* Set problem:
Starting at the first line of the listing below, repeat each line up to and including the one containing "stick', 'plastic strip')". Leave out pictures.

* Data section:
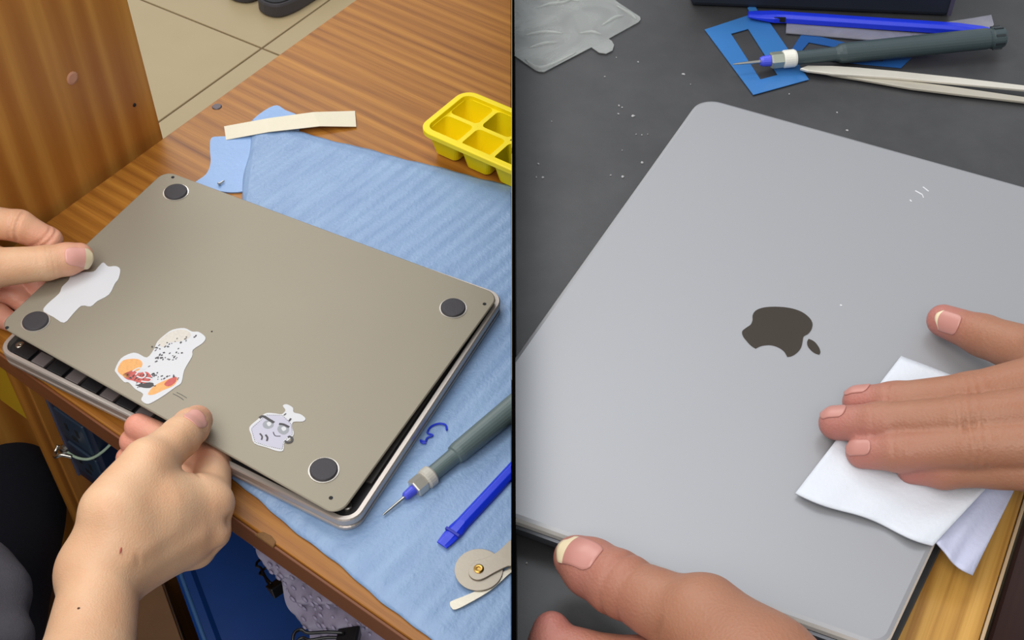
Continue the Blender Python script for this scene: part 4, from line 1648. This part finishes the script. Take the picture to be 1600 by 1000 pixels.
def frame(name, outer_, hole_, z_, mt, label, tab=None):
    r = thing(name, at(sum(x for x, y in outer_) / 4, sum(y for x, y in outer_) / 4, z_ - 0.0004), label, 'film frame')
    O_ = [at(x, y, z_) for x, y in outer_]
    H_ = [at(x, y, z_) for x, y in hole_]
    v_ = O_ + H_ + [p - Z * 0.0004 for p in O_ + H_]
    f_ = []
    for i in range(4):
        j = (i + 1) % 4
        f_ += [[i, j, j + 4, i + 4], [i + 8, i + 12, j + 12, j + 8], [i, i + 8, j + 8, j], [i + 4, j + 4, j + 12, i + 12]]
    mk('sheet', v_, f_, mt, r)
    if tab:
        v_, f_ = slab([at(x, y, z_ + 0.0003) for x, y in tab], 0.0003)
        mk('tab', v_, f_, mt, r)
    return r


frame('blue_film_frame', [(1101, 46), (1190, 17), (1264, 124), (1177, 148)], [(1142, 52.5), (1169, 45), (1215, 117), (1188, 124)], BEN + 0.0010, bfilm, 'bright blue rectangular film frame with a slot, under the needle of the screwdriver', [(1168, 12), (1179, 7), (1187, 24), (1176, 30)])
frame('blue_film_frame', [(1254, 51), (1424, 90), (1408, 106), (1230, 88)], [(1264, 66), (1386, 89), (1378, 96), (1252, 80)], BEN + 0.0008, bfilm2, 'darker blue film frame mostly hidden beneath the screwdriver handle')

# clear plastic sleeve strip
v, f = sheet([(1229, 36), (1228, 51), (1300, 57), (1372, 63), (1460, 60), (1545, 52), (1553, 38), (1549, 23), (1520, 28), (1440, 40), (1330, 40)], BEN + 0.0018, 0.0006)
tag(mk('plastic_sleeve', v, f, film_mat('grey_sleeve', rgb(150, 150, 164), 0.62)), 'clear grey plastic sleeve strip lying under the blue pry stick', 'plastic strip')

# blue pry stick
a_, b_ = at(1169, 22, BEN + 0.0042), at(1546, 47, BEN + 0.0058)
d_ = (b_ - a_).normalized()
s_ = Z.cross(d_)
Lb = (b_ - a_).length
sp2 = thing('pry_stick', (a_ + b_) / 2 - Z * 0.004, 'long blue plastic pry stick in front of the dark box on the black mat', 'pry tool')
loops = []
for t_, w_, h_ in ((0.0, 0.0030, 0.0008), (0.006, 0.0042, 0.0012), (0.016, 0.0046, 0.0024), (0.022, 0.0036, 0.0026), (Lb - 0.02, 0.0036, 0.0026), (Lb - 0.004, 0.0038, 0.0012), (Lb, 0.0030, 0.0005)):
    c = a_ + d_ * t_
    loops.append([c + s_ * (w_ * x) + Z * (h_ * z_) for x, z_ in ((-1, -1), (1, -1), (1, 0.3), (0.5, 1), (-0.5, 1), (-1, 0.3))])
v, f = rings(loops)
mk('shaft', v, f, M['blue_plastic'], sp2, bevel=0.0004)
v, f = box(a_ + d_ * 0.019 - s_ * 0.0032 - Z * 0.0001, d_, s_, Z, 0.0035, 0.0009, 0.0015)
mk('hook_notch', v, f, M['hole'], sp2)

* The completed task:
Continue the Blender Python script for this scene: part 4, from line 1648. This part finishes the script. Take the picture to be 1600 by 1000 pixels.
def frame(name, outer_, hole_, z_, mt, label, tab=None):
    r = thing(name, at(sum(x for x, y in outer_) / 4, sum(y for x, y in outer_) / 4, z_ - 0.0004), label, 'film frame')
    O_ = [at(x, y, z_) for x, y in outer_]
    H_ = [at(x, y, z_) for x, y in hole_]
    v_ = O_ + H_ + [p - Z * 0.0004 for p in O_ + H_]
    f_ = []
    for i in range(4):
        j = (i + 1) % 4
        f_ += [[i, j, j + 4, i + 4], [i + 8, i + 12, j + 12, j + 8], [i, i + 8, j + 8, j], [i + 4, j + 4, j + 12, i + 12]]
    mk('sheet', v_, f_, mt, r)
    if tab:
        v_, f_ = slab([at(x, y, z_ + 0.0003) for x, y in tab], 0.0003)
        mk('tab', v_, f_, mt, r)
    return r


frame('blue_film_frame', [(1101, 46), (1190, 17), (1264, 124), (1177, 148)], [(1142, 52.5), (1169, 45), (1215, 117), (1188, 124)], BEN + 0.0010, bfilm, 'bright blue rectangular film frame with a slot, under the needle of the screwdriver', [(1168, 12), (1179, 7), (1187, 24), (1176, 30)])
frame('blue_film_frame', [(1254, 51), (1424, 90), (1408, 106), (1230, 88)], [(1264, 66), (1386, 89), (1378, 96), (1252, 80)], BEN + 0.0008, bfilm2, 'darker blue film frame mostly hidden beneath the screwdriver handle')

# clear plastic sleeve strip
v, f = sheet([(1229, 36), (1228, 51), (1300, 57), (1372, 63), (1460, 60), (1545, 52), (1553, 38), (1549, 23), (1520, 28), (1440, 40), (1330, 40)], BEN + 0.0018, 0.0006)
tag(mk('plastic_sleeve', v, f, film_mat('grey_sleeve', rgb(150, 150, 164), 0.62)), 'clear grey plastic sleeve strip lying under the blue pry stick', 'plastic strip')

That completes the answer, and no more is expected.